DATASET EXCERPT:
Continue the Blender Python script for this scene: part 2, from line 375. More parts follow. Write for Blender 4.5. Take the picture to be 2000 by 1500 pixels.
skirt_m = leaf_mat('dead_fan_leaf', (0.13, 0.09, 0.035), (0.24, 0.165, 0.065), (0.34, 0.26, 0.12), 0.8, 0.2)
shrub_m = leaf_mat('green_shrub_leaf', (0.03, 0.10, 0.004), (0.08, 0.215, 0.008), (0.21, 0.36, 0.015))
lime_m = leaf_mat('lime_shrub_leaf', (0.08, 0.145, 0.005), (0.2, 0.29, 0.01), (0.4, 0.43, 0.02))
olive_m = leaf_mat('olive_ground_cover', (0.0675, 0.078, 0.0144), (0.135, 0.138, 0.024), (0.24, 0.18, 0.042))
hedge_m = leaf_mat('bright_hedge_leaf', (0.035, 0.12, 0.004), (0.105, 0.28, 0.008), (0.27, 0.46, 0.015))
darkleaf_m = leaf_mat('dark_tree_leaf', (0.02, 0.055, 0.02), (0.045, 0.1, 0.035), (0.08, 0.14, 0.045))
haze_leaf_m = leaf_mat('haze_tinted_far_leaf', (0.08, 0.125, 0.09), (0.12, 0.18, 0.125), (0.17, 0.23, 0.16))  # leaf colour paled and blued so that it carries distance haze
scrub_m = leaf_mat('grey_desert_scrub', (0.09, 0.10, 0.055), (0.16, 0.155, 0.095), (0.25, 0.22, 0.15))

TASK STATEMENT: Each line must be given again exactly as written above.

FINAL RESULT:
Continue the Blender Python script for this scene: part 2, from line 375. More parts follow. Write for Blender 4.5. Take the picture to be 2000 by 1500 pixels.
skirt_m = leaf_mat('dead_fan_leaf', (0.13, 0.09, 0.035), (0.24, 0.165, 0.065), (0.34, 0.26, 0.12), 0.8, 0.2)
shrub_m = leaf_mat('green_shrub_leaf', (0.03, 0.10, 0.004), (0.08, 0.215, 0.008), (0.21, 0.36, 0.015))
lime_m = leaf_mat('lime_shrub_leaf', (0.08, 0.145, 0.005), (0.2, 0.29, 0.01), (0.4, 0.43, 0.02))
olive_m = leaf_mat('olive_ground_cover', (0.0675, 0.078, 0.0144), (0.135, 0.138, 0.024), (0.24, 0.18, 0.042))
hedge_m = leaf_mat('bright_hedge_leaf', (0.035, 0.12, 0.004), (0.105, 0.28, 0.008), (0.27, 0.46, 0.015))
darkleaf_m = leaf_mat('dark_tree_leaf', (0.02, 0.055, 0.02), (0.045, 0.1, 0.035), (0.08, 0.14, 0.045))
haze_leaf_m = leaf_mat('haze_tinted_far_leaf', (0.08, 0.125, 0.09), (0.12, 0.18, 0.125), (0.17, 0.23, 0.16))  # leaf colour paled and blued so that it carries distance haze
scrub_m = leaf_mat('grey_desert_scrub', (0.09, 0.10, 0.055), (0.16, 0.155, 0.095), (0.25, 0.22, 0.15))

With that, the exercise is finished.